I thought they could have kept spreading them and tried more deep patterns for Moss. He was unstoppable on third downs early in the game, and I know they directed a lot of defensive attention to Cooley and Moss in the second half, but there's no way they should have combined for just two catches and 19 yards Not having another WR capable of spreading the field with Randle El out was too much to overcome, it seemed.

O Line: Not looking good lately. Jason is getting hit way too often, and the running game is drying up.

Turning Points: The false start on 4th and short inside the 10 was huge. I really felt they were going to get that, get in the end zone and get it done Sunday. Not to be. Kicked the field goal instead and had another game of 3 rather than 7.

London Fletcher getting beat on the 54-yard screen pass, leading 16-11 with 9 minutes to play was huge. It was third and long and a punt there, rather than the FG the Bills got, and the Skins win.

Likewise, Larry Tripplett deserves a game ball for his forced fumble and diving INT grab with the Skins up 16-8 was huge.

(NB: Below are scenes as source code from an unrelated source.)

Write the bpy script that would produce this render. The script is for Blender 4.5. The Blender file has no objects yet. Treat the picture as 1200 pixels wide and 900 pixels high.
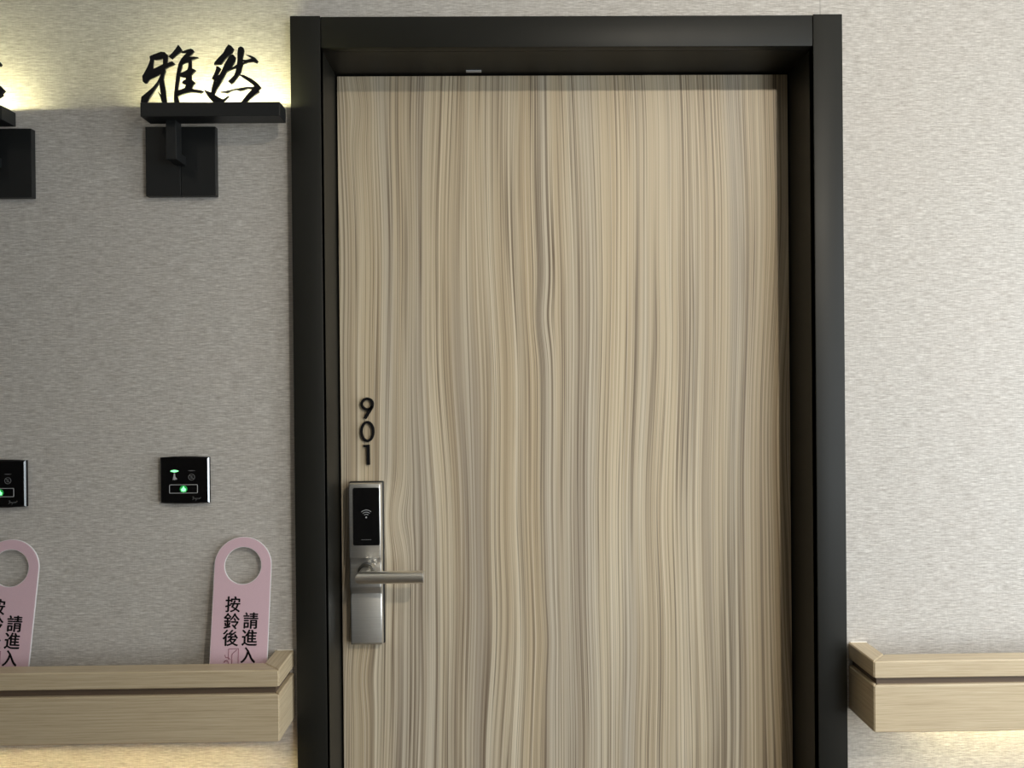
import bpy, bmesh, math, random
from mathutils import Vector, Matrix

C = bpy.context.scene.collection
S = bpy.context.scene
V = Vector

# ------------------------------------------------------------------ camera
CAM = V((0.0, -1.42, 1.43))
YAW, PITCH, ROLL, FPX = 0.01271, -0.00368, -0.00943, 900.0
_f = V((math.sin(YAW) * math.cos(PITCH), math.cos(YAW) * math.cos(PITCH), math.sin(PITCH)))
_r0 = V((math.cos(YAW), -math.sin(YAW), 0))
_u0 = _r0.cross(_f)
_r = _r0 * math.cos(ROLL) + _u0 * math.sin(ROLL)
_u = _u0 * math.cos(ROLL) - _r0 * math.sin(ROLL)
cd = bpy.data.cameras.new('camera')
cd.sensor_width = 36.0
cd.lens = 36.0 * FPX / 1200.0
cd.clip_start = 0.02
cam = bpy.data.objects.new('camera', cd)
cam.matrix_world = Matrix(((_r.x, _u.x, -_f.x, CAM.x), (_r.y, _u.y, -_f.y, CAM.y),
                           (_r.z, _u.z, -_f.z, CAM.z), (0, 0, 0, 1)))
C.objects.link(cam)
S.camera = cam

# ------------------------------------------------------------------ view, world, lights
S.view_settings.view_transform = 'Standard'
S.view_settings.look = 'None'
S.view_settings.gamma = 1.0
S.view_settings.use_curve_mapping = False
S.view_settings.exposure = 0.0

W = bpy.data.worlds.new('world')
S.world = W
W.use_nodes = True
W.node_tree.nodes['Background'].inputs[0].default_value = (0.80, 0.90, 1.0, 1)
W.node_tree.nodes['Background'].inputs[1].default_value = 0.3


def area(name, loc, target, sx, sy, power, col):
    l = bpy.data.lights.new(name, 'AREA')
    l.shape = 'RECTANGLE'
    l.size, l.size_y = sx, sy
    l.energy = power
    l.color = col
    o = bpy.data.objects.new(name, l)
    o.location = loc
    o.rotation_euler = (V(target) - V(loc)).to_track_quat('-Z', 'Y').to_euler()
    C.objects.link(o)
    return o


# light levels: A window opposite, B window at the corridor's right end, C E D ceiling downlights, L ledge strips, H handrail strips
POW = dict(A=35, B=56, C=84, D=6, E=240, L=325, H=105)
YB = -2.6                          # opposite wall of the corridor
XR = 3.4                           # right end of the corridor
WIN = (1.2, 2.5, 0.45, 2.2)        # window opposite: x0, x1, z0, z1
WIN2 = (-2.25, -0.45, 0.4, 2.25)   # window at the right end: y0, y1, z0, z1
area('window_daylight', ((WIN[0] + WIN[1]) / 2, YB + 0.01, (WIN[2] + WIN[3]) / 2), ((WIN[0] + WIN[1]) / 2, 0, (WIN[2] + WIN[3]) / 2),
     WIN[1] - WIN[0], WIN[3] - WIN[2], POW['A'], (0.87, 0.95, 1.0))
area('window_daylight', (XR - 0.01, (WIN2[0] + WIN2[1]) / 2, (WIN2[2] + WIN2[3]) / 2), (0, (WIN2[0] + WIN2[1]) / 2, (WIN2[2] + WIN2[3]) / 2),
     WIN2[1] - WIN2[0], WIN2[3] - WIN2[2], POW['B'], (0.87, 0.95, 1.0))


def downlight(loc, target, power, col, rad, cone=110, blend=0.6):
    l = bpy.data.lights.new('downlight', 'SPOT')
    l.energy = power
    l.color = col
    l.shadow_soft_size = rad
    l.spot_size = math.radians(cone)
    l.spot_blend = blend
    o = bpy.data.objects.new('downlight', l)
    o.location = loc
    o.rotation_euler = (V(target) - V(loc)).to_track_quat('-Z', 'Y').to_euler()
    C.objects.link(o)
    return o


downlight((0.98, -2.05, 2.62), (0.60, 0.1, 1.35), POW['C'], (1.0, 0.90, 0.74), 0.035, 72, 1.0)
downlight((-1.3, -1.5, 2.66), (-1.3, -1.0, 0), POW['D'], (1.0, 0.90, 0.76), 0.05, 140, 0.8)
downlight((2.3, -1.3, 2.66), (2.3, -0.9, 0), POW['E'], (0.80, 0.89, 1.0), 0.22, 140, 0.8)


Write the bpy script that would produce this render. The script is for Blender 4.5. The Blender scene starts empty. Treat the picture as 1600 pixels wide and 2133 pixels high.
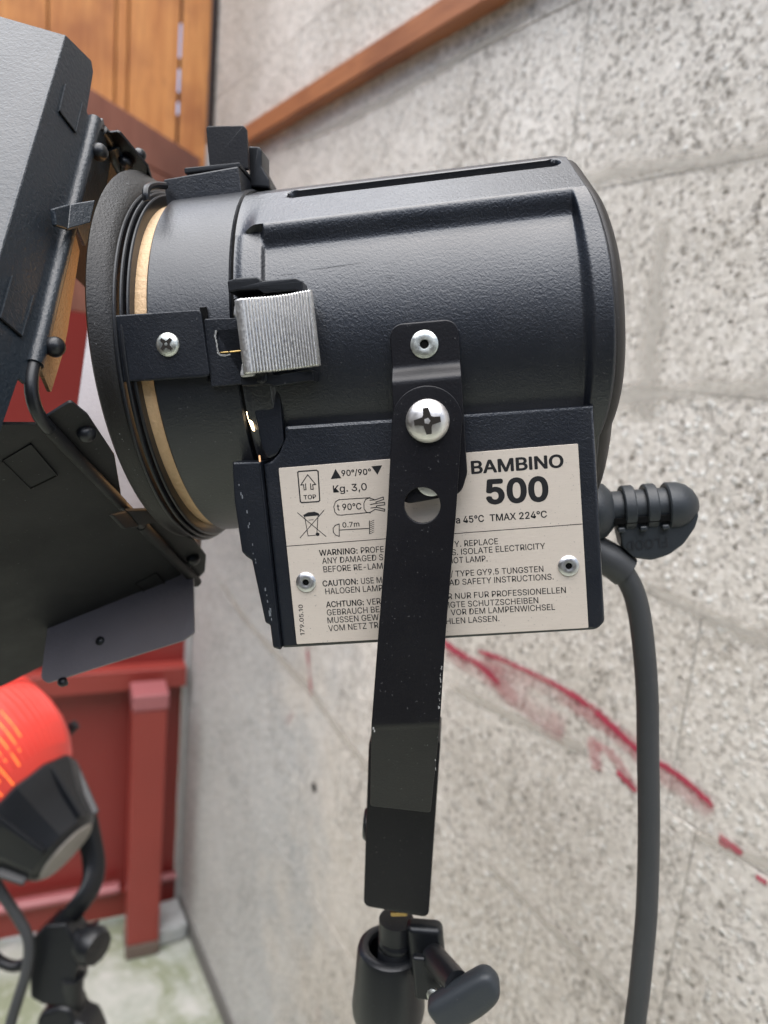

If Washington takes even 4 minutes off the clock there late in the 3rd quarter they win the game. Instead, it's another FG for the Bills on the short field. Buffalo actually used the exact blueprint the Redskins should have used at Tampa - 5 second-half FGs - but that 4th and 1 decision ended up stifling the Redskins in that game.

General Observations:
Overall, I thought they badly needed a big play by the linebackers. London had some trouble in coverage and Rocky and Marcus had quiet games. With the secondary so beat up and the D Line sinking after a torrid start, they needed something from the guys in between. Facing a kid QB I thought one of them would have found a way to get to the passer, but Edwards wasn't sacked and got much more comfortable in the second half.

Spoke to a scout earlier last week who made what I thought was a great point. Put the 2006 Redskins offense - yeah, ho-hum, not a ton of points, but good ball control, very few giveaways (17) and sacks (19), - with the 2007 Redskins defense, and you have a sure fire NFC playoff team.

The Defense has allowed 1 TD in the past two weeks - a short field score after a turnover - yet lost both games. (Way too many dropped INTs again this season). The Redskins are just 8-7 the past two seasons when holding opponents to 21 points or less.

The Road Ahead: The Redskins' final 4 opponents are a combined 30-18.

Believe it or not: All you "Anchorman" fans - Bob Mantooth was the replay official yesterday. Promise,. (Wes's long-lost brother perhaps?).

RIP: Didn't get a chance to see much news last week given all that was going on Redskins Park, but just found out Kevin DuBrow, lead signer for Quiet Riot, passed away the other day in his 50s. First concert I ever went to was Quiet Riot/Iron Maiden at the Baltimore Civic Center in like 1982. More sad news.